Raw data ->
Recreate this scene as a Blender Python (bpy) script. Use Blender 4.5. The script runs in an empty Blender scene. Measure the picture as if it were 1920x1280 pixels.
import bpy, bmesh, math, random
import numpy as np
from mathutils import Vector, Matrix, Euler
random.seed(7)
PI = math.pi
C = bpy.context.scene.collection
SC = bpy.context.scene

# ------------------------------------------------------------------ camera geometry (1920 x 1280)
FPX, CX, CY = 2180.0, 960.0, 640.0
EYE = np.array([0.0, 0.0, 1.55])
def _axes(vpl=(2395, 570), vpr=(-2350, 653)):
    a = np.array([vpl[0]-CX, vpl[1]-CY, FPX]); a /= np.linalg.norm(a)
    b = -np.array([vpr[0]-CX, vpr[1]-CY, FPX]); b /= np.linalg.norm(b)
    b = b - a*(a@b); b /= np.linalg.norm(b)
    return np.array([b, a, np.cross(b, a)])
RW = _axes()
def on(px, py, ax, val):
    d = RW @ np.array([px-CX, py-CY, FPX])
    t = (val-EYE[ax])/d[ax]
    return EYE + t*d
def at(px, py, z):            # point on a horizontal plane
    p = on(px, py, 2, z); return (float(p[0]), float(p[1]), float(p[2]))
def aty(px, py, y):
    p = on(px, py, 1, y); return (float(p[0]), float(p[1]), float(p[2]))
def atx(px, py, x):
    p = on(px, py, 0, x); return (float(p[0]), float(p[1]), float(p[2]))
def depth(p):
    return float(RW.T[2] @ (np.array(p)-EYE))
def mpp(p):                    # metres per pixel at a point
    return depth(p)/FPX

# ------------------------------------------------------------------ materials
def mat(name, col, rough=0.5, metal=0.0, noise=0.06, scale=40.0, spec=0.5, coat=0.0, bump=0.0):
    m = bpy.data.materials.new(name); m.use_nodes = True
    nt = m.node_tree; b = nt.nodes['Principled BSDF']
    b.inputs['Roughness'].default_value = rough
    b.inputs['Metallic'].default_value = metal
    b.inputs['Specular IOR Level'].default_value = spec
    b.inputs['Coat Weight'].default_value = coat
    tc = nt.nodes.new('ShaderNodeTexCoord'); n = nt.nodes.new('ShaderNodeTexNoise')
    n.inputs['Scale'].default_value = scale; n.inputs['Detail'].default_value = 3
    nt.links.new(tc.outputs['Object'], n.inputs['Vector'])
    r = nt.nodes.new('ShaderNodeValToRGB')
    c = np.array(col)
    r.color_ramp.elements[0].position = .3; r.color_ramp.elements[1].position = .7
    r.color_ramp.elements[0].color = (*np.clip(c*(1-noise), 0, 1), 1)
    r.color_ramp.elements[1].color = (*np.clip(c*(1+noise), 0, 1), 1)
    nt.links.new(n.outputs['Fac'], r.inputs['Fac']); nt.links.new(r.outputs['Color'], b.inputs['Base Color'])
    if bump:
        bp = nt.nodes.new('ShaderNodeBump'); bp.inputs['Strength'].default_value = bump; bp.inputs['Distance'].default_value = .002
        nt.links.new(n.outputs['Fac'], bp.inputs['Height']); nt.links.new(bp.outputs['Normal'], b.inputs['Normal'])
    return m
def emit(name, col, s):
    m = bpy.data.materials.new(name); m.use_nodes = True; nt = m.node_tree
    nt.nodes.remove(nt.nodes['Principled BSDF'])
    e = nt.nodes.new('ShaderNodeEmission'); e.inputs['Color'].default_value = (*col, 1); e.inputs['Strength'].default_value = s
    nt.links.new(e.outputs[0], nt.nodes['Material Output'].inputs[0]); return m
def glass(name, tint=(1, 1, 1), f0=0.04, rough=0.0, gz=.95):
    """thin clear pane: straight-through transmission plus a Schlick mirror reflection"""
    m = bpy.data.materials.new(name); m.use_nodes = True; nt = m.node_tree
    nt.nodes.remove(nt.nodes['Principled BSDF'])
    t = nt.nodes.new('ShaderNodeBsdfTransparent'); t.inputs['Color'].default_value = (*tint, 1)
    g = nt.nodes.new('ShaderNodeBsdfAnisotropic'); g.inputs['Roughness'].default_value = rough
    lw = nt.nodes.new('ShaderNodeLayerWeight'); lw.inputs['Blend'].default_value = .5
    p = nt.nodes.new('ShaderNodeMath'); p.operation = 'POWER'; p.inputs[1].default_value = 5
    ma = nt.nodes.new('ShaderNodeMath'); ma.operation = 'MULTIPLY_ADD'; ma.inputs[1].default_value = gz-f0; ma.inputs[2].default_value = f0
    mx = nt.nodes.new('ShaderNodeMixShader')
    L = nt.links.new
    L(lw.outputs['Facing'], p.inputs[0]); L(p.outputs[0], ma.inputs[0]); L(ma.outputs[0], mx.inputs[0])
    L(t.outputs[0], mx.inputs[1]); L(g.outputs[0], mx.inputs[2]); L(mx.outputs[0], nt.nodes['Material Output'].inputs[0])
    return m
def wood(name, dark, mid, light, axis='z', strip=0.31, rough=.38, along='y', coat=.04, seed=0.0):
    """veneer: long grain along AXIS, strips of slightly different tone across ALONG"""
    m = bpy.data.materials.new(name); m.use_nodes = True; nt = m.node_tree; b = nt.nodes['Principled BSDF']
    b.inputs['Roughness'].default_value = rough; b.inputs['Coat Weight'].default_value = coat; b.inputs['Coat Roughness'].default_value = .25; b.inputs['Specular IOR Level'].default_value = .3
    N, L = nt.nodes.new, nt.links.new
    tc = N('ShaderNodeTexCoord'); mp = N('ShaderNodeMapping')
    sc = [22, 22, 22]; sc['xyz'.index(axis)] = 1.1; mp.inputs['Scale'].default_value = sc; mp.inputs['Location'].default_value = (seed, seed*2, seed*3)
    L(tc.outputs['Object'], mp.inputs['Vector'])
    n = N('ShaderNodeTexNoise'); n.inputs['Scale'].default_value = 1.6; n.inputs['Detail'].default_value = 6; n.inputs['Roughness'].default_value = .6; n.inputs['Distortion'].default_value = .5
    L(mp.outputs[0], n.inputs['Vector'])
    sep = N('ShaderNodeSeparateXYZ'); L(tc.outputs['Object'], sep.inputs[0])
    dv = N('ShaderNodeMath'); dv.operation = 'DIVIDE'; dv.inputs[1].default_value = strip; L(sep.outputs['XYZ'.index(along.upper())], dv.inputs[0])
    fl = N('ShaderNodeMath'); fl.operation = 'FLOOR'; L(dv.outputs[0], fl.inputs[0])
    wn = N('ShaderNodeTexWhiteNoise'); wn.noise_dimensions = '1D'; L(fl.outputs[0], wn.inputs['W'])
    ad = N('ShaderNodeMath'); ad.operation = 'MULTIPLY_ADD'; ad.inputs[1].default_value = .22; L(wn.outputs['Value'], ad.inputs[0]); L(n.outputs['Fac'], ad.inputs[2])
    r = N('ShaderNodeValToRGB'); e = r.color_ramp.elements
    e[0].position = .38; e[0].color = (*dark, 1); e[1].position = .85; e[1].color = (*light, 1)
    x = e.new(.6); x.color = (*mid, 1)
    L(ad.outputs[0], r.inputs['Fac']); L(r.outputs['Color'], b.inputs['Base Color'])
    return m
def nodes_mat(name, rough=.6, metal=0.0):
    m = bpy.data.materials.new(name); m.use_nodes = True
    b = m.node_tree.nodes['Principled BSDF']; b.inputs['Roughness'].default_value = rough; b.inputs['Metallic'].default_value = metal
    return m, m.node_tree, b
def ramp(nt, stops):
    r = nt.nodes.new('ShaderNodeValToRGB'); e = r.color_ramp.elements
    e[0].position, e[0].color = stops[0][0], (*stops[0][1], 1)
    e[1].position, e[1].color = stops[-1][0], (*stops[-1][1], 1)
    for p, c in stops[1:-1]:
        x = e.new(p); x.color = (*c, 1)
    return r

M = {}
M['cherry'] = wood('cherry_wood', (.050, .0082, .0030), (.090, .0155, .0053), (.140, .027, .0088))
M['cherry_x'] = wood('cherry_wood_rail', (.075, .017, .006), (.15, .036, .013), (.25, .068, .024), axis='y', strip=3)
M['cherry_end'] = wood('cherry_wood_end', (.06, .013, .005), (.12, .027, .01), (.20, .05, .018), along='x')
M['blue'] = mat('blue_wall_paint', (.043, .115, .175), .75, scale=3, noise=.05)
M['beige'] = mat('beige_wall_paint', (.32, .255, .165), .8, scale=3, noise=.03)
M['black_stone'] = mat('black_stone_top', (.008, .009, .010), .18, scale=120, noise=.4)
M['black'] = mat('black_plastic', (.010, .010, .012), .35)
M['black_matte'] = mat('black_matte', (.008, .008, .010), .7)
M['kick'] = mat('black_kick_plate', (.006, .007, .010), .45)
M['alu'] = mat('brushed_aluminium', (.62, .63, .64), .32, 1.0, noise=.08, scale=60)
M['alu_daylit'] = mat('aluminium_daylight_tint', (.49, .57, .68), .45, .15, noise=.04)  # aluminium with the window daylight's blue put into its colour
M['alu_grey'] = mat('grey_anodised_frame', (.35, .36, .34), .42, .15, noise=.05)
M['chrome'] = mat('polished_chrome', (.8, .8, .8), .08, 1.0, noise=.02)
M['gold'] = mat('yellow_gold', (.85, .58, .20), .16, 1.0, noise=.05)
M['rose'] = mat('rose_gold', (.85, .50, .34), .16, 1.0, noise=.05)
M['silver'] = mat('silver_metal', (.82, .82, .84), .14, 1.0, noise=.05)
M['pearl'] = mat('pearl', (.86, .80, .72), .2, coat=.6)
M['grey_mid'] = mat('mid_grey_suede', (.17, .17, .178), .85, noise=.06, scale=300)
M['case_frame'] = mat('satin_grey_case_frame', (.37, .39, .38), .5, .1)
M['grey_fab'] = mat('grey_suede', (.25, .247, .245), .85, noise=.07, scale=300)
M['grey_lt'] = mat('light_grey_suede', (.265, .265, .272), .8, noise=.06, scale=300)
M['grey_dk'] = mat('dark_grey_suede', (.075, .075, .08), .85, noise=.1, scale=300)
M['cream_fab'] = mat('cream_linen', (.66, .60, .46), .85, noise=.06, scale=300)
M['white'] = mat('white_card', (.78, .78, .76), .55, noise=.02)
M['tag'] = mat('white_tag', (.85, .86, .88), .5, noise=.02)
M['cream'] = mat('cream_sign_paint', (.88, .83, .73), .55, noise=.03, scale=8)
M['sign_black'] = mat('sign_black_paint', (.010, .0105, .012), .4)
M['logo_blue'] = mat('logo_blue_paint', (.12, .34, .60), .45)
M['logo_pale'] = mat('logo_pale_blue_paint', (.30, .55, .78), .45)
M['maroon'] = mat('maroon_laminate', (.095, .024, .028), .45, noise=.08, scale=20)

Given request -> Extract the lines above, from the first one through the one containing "SC = bpy.context.scene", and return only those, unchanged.

Task result ->
Recreate this scene as a Blender Python (bpy) script. Use Blender 4.5. The script runs in an empty Blender scene. Measure the picture as if it were 1920x1280 pixels.
import bpy, bmesh, math, random
import numpy as np
from mathutils import Vector, Matrix, Euler
random.seed(7)
PI = math.pi
C = bpy.context.scene.collection
SC = bpy.context.scene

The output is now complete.